Orlando Regis and his wife have one of the largest collections of cachaça in the country. At over 7,000 bottles, they certainly have the largest collection that the public can visit.
Orlando greeted me warmly when I arrived and immediately took me on a tour of his cachaça compound. Upstairs in the facility he has already started preparing his cachaça museum, where visitors will be able to explore not only part of his collection, but the uncertain history of cachaça. He was also in the process of creating a learning space for people who are interested in cachaça.
Orlando isn’t just a collector and advocate of cachaça, however, he’s also a producer. While not for sale, his own product has won a major national award, making it one of, if not the only, cachaça to not be on the market and take home such an honor.
For Orlando, cachaça is much more than a product.
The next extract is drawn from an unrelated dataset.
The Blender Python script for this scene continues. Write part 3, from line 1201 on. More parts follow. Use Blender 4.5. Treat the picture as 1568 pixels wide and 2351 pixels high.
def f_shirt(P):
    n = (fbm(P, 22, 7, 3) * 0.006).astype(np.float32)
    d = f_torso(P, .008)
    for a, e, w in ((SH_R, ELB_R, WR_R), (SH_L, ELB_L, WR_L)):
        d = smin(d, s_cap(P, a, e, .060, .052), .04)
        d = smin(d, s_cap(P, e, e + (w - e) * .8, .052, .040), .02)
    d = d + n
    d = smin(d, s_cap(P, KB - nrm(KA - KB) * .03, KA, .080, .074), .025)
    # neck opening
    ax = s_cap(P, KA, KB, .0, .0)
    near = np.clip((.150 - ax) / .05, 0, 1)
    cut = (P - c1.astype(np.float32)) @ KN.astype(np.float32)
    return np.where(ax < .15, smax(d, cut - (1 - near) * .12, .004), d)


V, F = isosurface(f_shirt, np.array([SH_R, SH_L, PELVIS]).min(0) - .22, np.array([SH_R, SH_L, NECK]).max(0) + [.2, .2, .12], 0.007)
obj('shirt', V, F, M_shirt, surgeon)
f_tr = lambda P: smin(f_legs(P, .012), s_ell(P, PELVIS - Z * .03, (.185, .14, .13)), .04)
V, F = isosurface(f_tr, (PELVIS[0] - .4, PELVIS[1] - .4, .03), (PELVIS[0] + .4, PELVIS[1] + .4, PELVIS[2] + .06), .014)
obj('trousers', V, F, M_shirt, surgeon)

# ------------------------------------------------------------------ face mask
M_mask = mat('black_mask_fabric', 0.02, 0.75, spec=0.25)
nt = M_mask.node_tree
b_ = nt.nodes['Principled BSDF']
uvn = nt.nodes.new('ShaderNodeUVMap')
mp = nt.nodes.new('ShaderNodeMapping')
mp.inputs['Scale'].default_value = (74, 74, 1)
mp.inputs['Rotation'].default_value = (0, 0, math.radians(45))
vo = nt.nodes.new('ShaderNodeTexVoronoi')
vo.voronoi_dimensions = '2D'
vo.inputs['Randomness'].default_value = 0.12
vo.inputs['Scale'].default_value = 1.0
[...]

It’s very much at the center of his life, an important part of Brazilian culture, and the vehicle that brings him together with friends and family. He doesn’t admit to being a technical expert. However, his nose and tastebuds are quite refined, at least compared to someone like me who can’t identify anything.
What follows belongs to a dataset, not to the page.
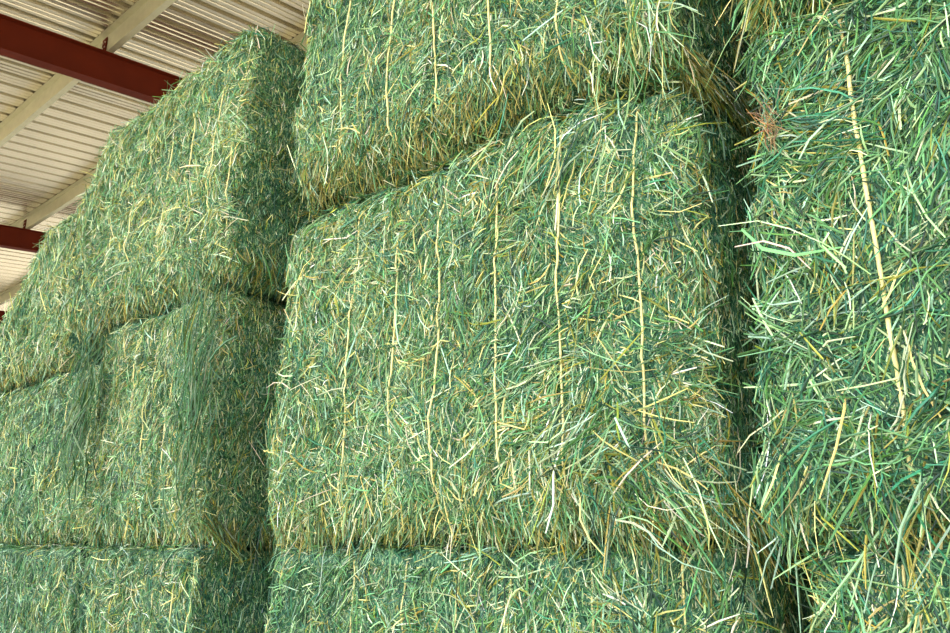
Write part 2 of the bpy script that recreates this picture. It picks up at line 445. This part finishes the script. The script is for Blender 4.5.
# C2: the big bale in the middle
TW_VIS.update({(2, 0): (.1, .8), (2, 1): (.12, .88), (2, 2): (.18, .88), (2, 3): (.14, .86), (2, 4): (.3, .84), (2, 5): (.42, .66)})
def bC2(b, p):
    cover(b, p, 1.0, right=.7, left=.4, vside=.5, sd=.55, bias=.05)
    scatter(b, p, 'front', 9000, xr=(-.80, -.66), Lm=.03, Wm=.0024, lift=.1, vert=.7, off=(-.001, .006), bias=.12)
    fringe(b, p, 900, Lm=.07, Wm=.0027, bias=.3, out=.0, zoff=(.0, .10))
    fringe(b, p, 200, xr=(-1.05, -.72), Lm=.11, Wm=.0032, bias=.0, zoff=(.0, .2), gold=.2)
    fringe(b, p, 220, face='right', Lm=.10, bias=.1)
    clump(p, (-.72, -.03, 1.10), (.75, -.1, -.62), 50, (.06, .02, .035), .11, .003, .35, bias=.0)
    clump(p, (-.80, -.03, 1.22), (.6, -.1, -.7), 70, (.05, .015, .07), .10, .003, .5, bias=.0)
    clump(p, (-.95, -.03, 1.27), (.8, -.1, .55), 55, (.06, .012, .05), .10, .0034, .35, bias=-.12)
    clump(p, (-1.0, -.02, 1.90), (.6, -.1, .6), 80, (.08, .012, .05), .12, .003, .35, bias=.0)
bales.append((Bale(-2.08, -.672, 1.03, 2.03, 0.0, r=.06, cham=.095, und=.11, warp=warp_c2, seed=2, tw=CT),
    'large green hay bale in the middle, five straw-coloured strings down its face', bC2))
def bC3(b, p):
    cover(b, p, 1.0, right=.7, left=.4, bottom=.3, bias=.05, vfront=.3)
    fringe(b, p, 1500, Lm=.065, Wm=.0026, bias=.2, zoff=(-.0, .17), out=-.05, gold=.75)
    fringe(b, p, 600, face='right', Lm=.09, bias=.28, ymax=.6)
    clump(p, (-.75, -.02, 2.12), (.05, -.1, -1), 160, (.06, .03, .06), .11, .003, .25, bias=.25)
    clump(p, (-.70, -.03, 2.14), (.7, -.2, -.5), 14, (.04, .02, .04), .17, .0036, .3, bias=.2)
TW_VIS.update({(3, i): (.1, .9) for i in range(6)})
bales.append((Bale(-2.0, -.68, 2.035, 3.02, -.065, r=.08, cham=.09, und=.18, tr=.0026, warp=warp_c3, seed=3, tw=[-.79, -.955, -1.15, -1.345, -1.53, -1.74]),
    'hay bale on top of the middle stack, its golden shaggy underside hanging over', bC3))
def bC1(b, p):
    cover(b, p, 1.0, right=.7, left=.4, sd=.55, bias=-.06, zr=(.45, 1.0), top=.15)
bales.append((Bale(-2.14, -.68, .01, 1.04, 0.06, cham=.12, und=.05, tr=.0022, seed=4, tw=[-.80, -1.0, -1.215, -1.37, -1.55, -1.76]),
    'bottom hay bale of the middle stack, upper part only, at the lower edge', bC1))
# D: right stack
TW_VIS.update({(5, 5): (.30, .83)})
def bD2(b, p):
    cover(b, p, 1.0, Lm=.055, Wm=.0031, left=.4, right=.5, sd=.6, vside=.4, bias=-.2, lift=.11)
    scatter(b, p, 'front', 900, Lm=.12, Wm=.0036, lift=.08, off=(.004, .014), bias=-.1, field=.85)
    fringe(b, p, 900, Lm=.11, Wm=.0032, bias=.0, zoff=(.0, .26), gold=.15)
    fringe(b, p, 420, Lm=.065, Wm=.003, bias=.1, zoff=(-.02, .08), out=.0)
    clump(p, (-.50, .0, 1.80), (.3, 0, -1), 45, (.012, .003, .028), .04, .0016, .4, tint=(140, 84, 50))
    clump(p, (-.50, -.01, 1.57), (1, 0, -.42), 3, (.01, .002, .02), .2, .004, .05, bias=.5)
bales.append((Bale(-.59, .66, 1.03, 2.02, 0.0, r=.05, warp=warp_d2, seed=5, tw=[.6, .42, .23, .04, -.16, -.352]),
    'hay bale filling the right edge of the photo, one long yellow string down its face', bD2))
def bD3(b, p):
    cover(b, p, .8, left=.4, bottom=.3, bias=.2, zr=(2.03, 3.0), top=.4)
    fringe(b, p, 900, Lm=.09, Wm=.003, bias=.3, zoff=(-.0, .14))
bales.append((Bale(-.56, .67, 2.03, 3.0, -.02, r=.07, seed=6, tw=[.6, .42, .23, .04, -.16, -.352]),
    'golden-edged hay bale on top of the right stack, mostly above the frame', bD3))
def bD1(b, p):
    cover(b, p, 1.0, Lm=.055, Wm=.0029, left=.4, bias=-.08, zr=(.45, 1.0), top=.12)
bales.append((Bale(-.57, .66, .01, 1.04, 0.06, tr=.0026, seed=7, tw=[.6, .42, .23, .04, -.18, -.395]),
    'bottom hay bale of the right stack, in the lower right corner', bD1))
# B: left stack
def bB3(b, p):
    cover(b, p, .9, right=1.1, left=.3, top=.9, bias=.15, Wm=.0027, lift=.22, vside=.6)
    scatter(b, p, 'front', 1500, Lm=.06, Wm=.0026, lift=.7, bias=.1, zr=(2.80, 2.92))
    fringe(b, p, 500, Lm=.065, bias=.35, out=.0, zoff=(0, .1))
    fringe(b, p, 800, face='right', Lm=.09, bias=-.05, ymax=.9)
bales.append((Bale(-3.68, -2.38, 1.935, 2.925, -.02, r=.07, und=.16, warp=warp_b3, seed=8, tr=.0024, tw=[-2.43, -2.56, -2.735, -2.905, -3.14, -3.36]),
    'top hay bale of the left stack, its upper edge against the metal roof', bB3))
def bB2(b, p):
    cover(b, p, .9, right=1.1, left=.3, bias=.13, Wm=.0027, lift=.22, vside=.65)
    fringe(b, p, 500, Lm=.065, bias=.35, out=.0, zoff=(0, .1))
    fringe(b, p, 700, face='right', Lm=.08, bias=-.1, ymax=.9)
    clump(p, (-2.47, -.02, 1.45), (.22, 0, 1), 300, (.05, .02, .16), .11, .0042, .36, tint=(34, 84, 36))
    clump(p, (-2.52, -.02, 1.75), (.25, 0, 1), 160, (.06, .03, .1), .12, .003, .3, tint=(42, 92, 44))
    clump(p, (-2.50, -.05, 1.75), (.28, 0, 1), 3, (.01, .005, .02), .24, .005, .05, bias=.4)
    clump(p, (-3.36, -.01, 1.55), (.3, 0, 1), 280, (.045, .02, .17), .12, .0044, .36, tint=(34, 84, 36))
bales.append((Bale(-3.42, -2.43, 1.03, 1.94, 0.05, r=.07, warp=warp_b2, seed=9, tr=.0024, tw=[-2.47, -2.62, -2.78, -2.95, -3.12, -3.3]),
    'middle hay bale of the left stack, with dark green blades along its right corner', bB2))
def bB1(b, p):
    cover(b, p, .9, right=1.1, bias=-.06, zr=(.4, 1.0), top=.12)
bales.append((Bale(-3.42, -2.54, .01, 1.04, r=.03, yf=0.08, seed=10, tr=.0024, tw=[-2.6, -2.72, -2.85, -2.99, -3.15, -3.33]),
    'bottom hay bale of the left stack, under its dark seam at the lower left', bB1))
# A: far left stack
def bA3(b, p):
    cover(b, p, .8, left=.6, top=.9, bias=.10, Wm=.003, lift=.22)
    fringe(b, p, 400, Lm=.065, bias=.3, out=.0)
bales.append((Bale(-4.95, -3.70, 1.82, 2.60, 0.0, r=.09, und=.16, warp=warp_a3, seed=11, tr=.0022),
    'slumped top hay bale of the farthest stack at the left edge, its shoulder sloping down', bA3))
def bA2(b, p):
    cover(b, p, .8, right=.4, bias=-.03, Wm=.003, lift=.22)
    fringe(b, p, 300, Lm=.065, bias=.2, out=.0)
bales.append((Bale(-5.0, -3.46, 1.03, 1.83, 0.08, r=.07, seed=12, tr=.0022),
    'middle hay bale of the farthest stack, at the left edge of the photo', bA2))
def bA1(b, p):
    cover(b, p, .8, bias=-.1, Wm=.003, zr=(.4, 1.0), top=.12)
bales.append((Bale(-5.0, -3.43, .01, 1.04, r=.03, yf=0.08, seed=13, tr=.0022),
    'bottom hay bale of the farthest stack, in the lower left corner', bA1))
for b, lab, fn in bales: make_bale(b, lab, fn)

# ------------------------------------------------------------------ shed: floor, roof sheet, purlins, rafters
EY, EZ, S = -1.4, 1.03, .10
def zr_(y, h0): return EZ + h0 + S * (y - EY)          # height of a sloping line over the eye
YA, YB = -3.3, 9.5
mb = MB(); mb.box((-60, -40, -.3), (40, 40, 0)); fl = mb.build('floor', M_GROUND); fl['kind'] = 'structure'
# corrugated sheet: trapezoid ribs every 0.26 m with two low stiffeners in each pan
pitch = .26; xs = []; x = -30.0
prof = [(0, 0), (.012, .055), (.058, .055), (.07, 0), (.112, 0), (.118, .013), (.134, .013), (.140, 0), (.188, 0), (.194, .013), (.210, .013), (.216, 0)]
while x < 9:
    for a, h in prof: xs.append((x + a, h))
    x += pitch
xs = np.array(xs); n = len(xs)
V = []
for y in (YA, YB):
    for th in (0, .0012):
        V.append(np.stack([xs[:, 0], np.full(n, y), zr_(y, 4.85) + xs[:, 1] + th], 1))
V = np.concatenate(V); i = np.arange(n - 1)
F = np.concatenate([np.stack([i, i + 2*n, i + 2*n + 1, i + 1], 1), np.stack([i + n, i + n + 1, i + 3*n + 1, i + 3*n], 1),
                    np.stack([i, i + 1, i + n + 1, i + n], 1), np.stack([i + 2*n, i + 3*n, i + 3*n + 1, i + 2*n + 1], 1)])
rf = link('ceiling', mesh_np('ceiling', V, F, 4), M_ROOF); rf['kind'] = 'structure'

PUR_Y = [-2.93 + EY + 1.49 * 1 + 1.4 * 0 + k * 1.49 for k in range(0)]
pur_y = [EY + 2.95 + 1.49 * k for k in range(-3, 6)]
for k, y in enumerate(pur_y):
    zt = zr_(y, 4.85) - .002; zb = zt - .2
    mb = MB()
    # Z section: web with a lower flange and lip turned away, an upper flange under the sheet
    poly = [(y, zt), (y, zb), (y + .065, zb + .0065), (y + .072, zb + .022), (y + .069, zb + .023), (y + .063, zb + .0095), (y + .003, zb + .0035), (y + .003, zt - .003),
            (y + .003, zt)]
    poly = [(y - .065, zt - .0065), (y - .065, zt - .0095), (y, zt - .003), (y, zb), (y + .065, zb + .0065), (y + .072, zb + .022), (y + .069, zb + .023), (y + .063, zb + .0095),
            (y + .003, zb + .0035), (y + .003, zt)]
    mb.prism(poly, 0, -29.5, 8.5)
    o = mb.build('roof_purlin', M_GALV)
    o['category'] = 'beam'; o['group'] = 'roof purlins'
    o['label'] = 'PURLIN %d' % k
    if k == 3: o['label'] = 'galvanised roof purlin crossing the upper left corner over the nearest red beam'
    elif k == 4: o['label'] = 'galvanised roof purlin running behind the left stack down to the second red beam'
    elif k == 5: o['label'] = 'galvanised roof purlin lowest at the left edge, just beyond the second red beam'
    else: col.objects.unlink(o); bpy.data.objects.remove(o)
raf = [(-7.745, 'nearest dark red steel rafter slanting across the upper left corner'),
       (-13.9, 'second dark red steel rafter, short piece at the left edge above the hay'),
       (-20.05, 'farthest dark red steel rafter, a sliver low at the left edge')]
for X, lab in raf:
    root = bpy.data.objects.new('steel_rafter', None); col.objects.link(root)
    root.location = (X, EY + 3, zr_(EY + 3, 4.45)); root['label'] = lab; root['category'] = 'beam'; root['group'] = 'red rafters'
    ox, oy, oz = root.location
    def sl(x0, x1, h0, h1):
        k = []
        for y in (YA + .1, YB - .1):
            for (a, h) in ((x0, h0), (x1, h0), (x1, h1), (x0, h1)): k.append((X + a - ox, y - oy, zr_(y, h) - oz))
        m = MB(); m.v = k; m.f = [(0, 1, 2, 3), (4, 5, 6, 7), (0, 1, 5, 4), (1, 2, 6, 5), (2, 3, 7, 6), (3, 0, 4, 7)]; return m
    sl(-.005, .005, 4.31, 4.635).build('web', M_RED, root)
    sl(-.065, .065, 4.298, 4.31).build('bottom_flange', M_RED, root)
    sl(-.065, .065, 4.635, 4.647).build('top_flange', M_RED, root)
    for y in (YA + .25, YB - .25):
        m = MB(); m.box((-.065, y - .14 - oy, -oz), (.065, y + .14 - oy, zr_(y, 4.30) - oz)); m.build('post', M_RED, root)
    for y in pur_y[3:6]:
        m = MB(); z = zr_(y, 4.647) - oz
        m.box((-.05, y - .012 - oy, z), (.05, y - .003 - oy, z + .17)); cl = m.build('purlin_clip', M_RED, root)
        for bx in (-.025, .025):
            for bz in (.06, .12):
                m = MB(); a = [(bx + .009 * math.cos(t * math.pi / 3), z + bz + .009 * math.sin(t * math.pi / 3)) for t in range(6)]
                m.prism(a, 1, y - .019 - oy, y - .0121 - oy); m.build('bolt', M_BOLT, cl)

# ------------------------------------------------------------------ light
w = bpy.data.worlds.new('sky'); scene.world = w; w.use_nodes = True
nt = w.node_tree; bg = nt.nodes['Background']
sky = nt.nodes.new('ShaderNodeTexSky'); sky.sky_type = 'NISHITA'; sky.sun_disc = False
sky.sun_elevation = math.radians(48); sky.sun_rotation = math.radians(205); sky.altitude = 300; sky.air_density = 1.0; sky.dust_density = 1.5
hs = nt.nodes.new('ShaderNodeHueSaturation'); hs.inputs['Saturation'].default_value = .75
nt.links.new(sky.outputs[0], hs.inputs['Color']); nt.links.new(hs.outputs[0], bg.inputs[0]); bg.inputs[1].default_value = .30
sd = bpy.data.lights.new('sun', 'SUN'); sd.energy = 3.6; sd.angle = math.radians(.53); sd.color = (1, .95, .86)
so = bpy.data.objects.new('sun', sd); col.objects.link(so)
from mathutils import Vector
el, az = math.radians(54), math.radians(-25)           # from the open side, too high to reach under the eave as far as the hay
dirv = Vector((math.cos(el) * math.cos(az), math.cos(el) * math.sin(az), math.sin(el)))
so.rotation_euler = dirv.to_track_quat('Z', 'Y').to_euler()

# ------------------------------------------------------------------ camera
cd = bpy.data.cameras.new('camera'); cam = bpy.data.objects.new('camera', cd); col.objects.link(cam)
cd.sensor_fit = 'HORIZONTAL'; cd.sensor_width = 36; cd.lens = 812.0 / 950 * 36
cam.location = (0, EY, EZ); cam.rotation_euler = (math.radians(90 + 16), 0, math.radians(41.5))
scene.camera = cam
scene.view_settings.view_transform = 'Standard'; scene.view_settings.look = 'None'
scene.view_settings.gamma = 1; scene.view_settings.use_curve_mapping = False
scene.view_settings.exposure = 1.27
Downstairs at the facility is what I would call the clubhouse. Part collection and part store, Orlando holds court down there with groups of people from all over the country and all over the world. Walking into that space, covered in dark wood, it’s easy to feel like one is walking into a bar.
His collection started when he used to travel a for work. He’d pick up a bottle here and there. Quickly, it turned into something that his wife bought him when she would travel. And then suddenly, there they were, in their house, with thousands of bottles of cachaça.
After retiring, he decided to transfer his collection to a more suitable place, namely the location where he had a business for decades. It has become a clubhouse and home away from home, and he’s all too happy to share with his friends. We tasted a number of cachaças, including his own, which is quite good. Every day, he receives dozens of bottles in the mail from all over Brazil.
While we sat, I learned a bit about how to taste cachaça, and how Orlando helped bring about the introduction of what many consider an official cachaça glass.
We went to get some lunch at a nearby churrascaria.
To sit with Orlando and talk about cachaça, one gets a sense of his impatience with the entire enterprise. First, he knows that the future of distilled spirits generally is in cocktails. Every distillery must consider that consumers will use their pure spirit for mixing drinks.
But, Orlando insists, we need not invent new drinks. Brazilians have to be willing to use cachaça in regular mixed drinks, whether simple ones that include tonic or cola, or more complex cocktails that normally include rum. Only then will it be more successful. Any other approach, he insisted, is a waste of time.
We finished our meal and I took Orlando back to his clubhouse and dropped him off. It was my last day. I was tired. I was homesick. I was ready to get home. After dropping my rental car off, I sat at the airport for several hours writing notes. My plane couldn’t come soon enough. I made it home at 8pm, my wife and kids picking me up.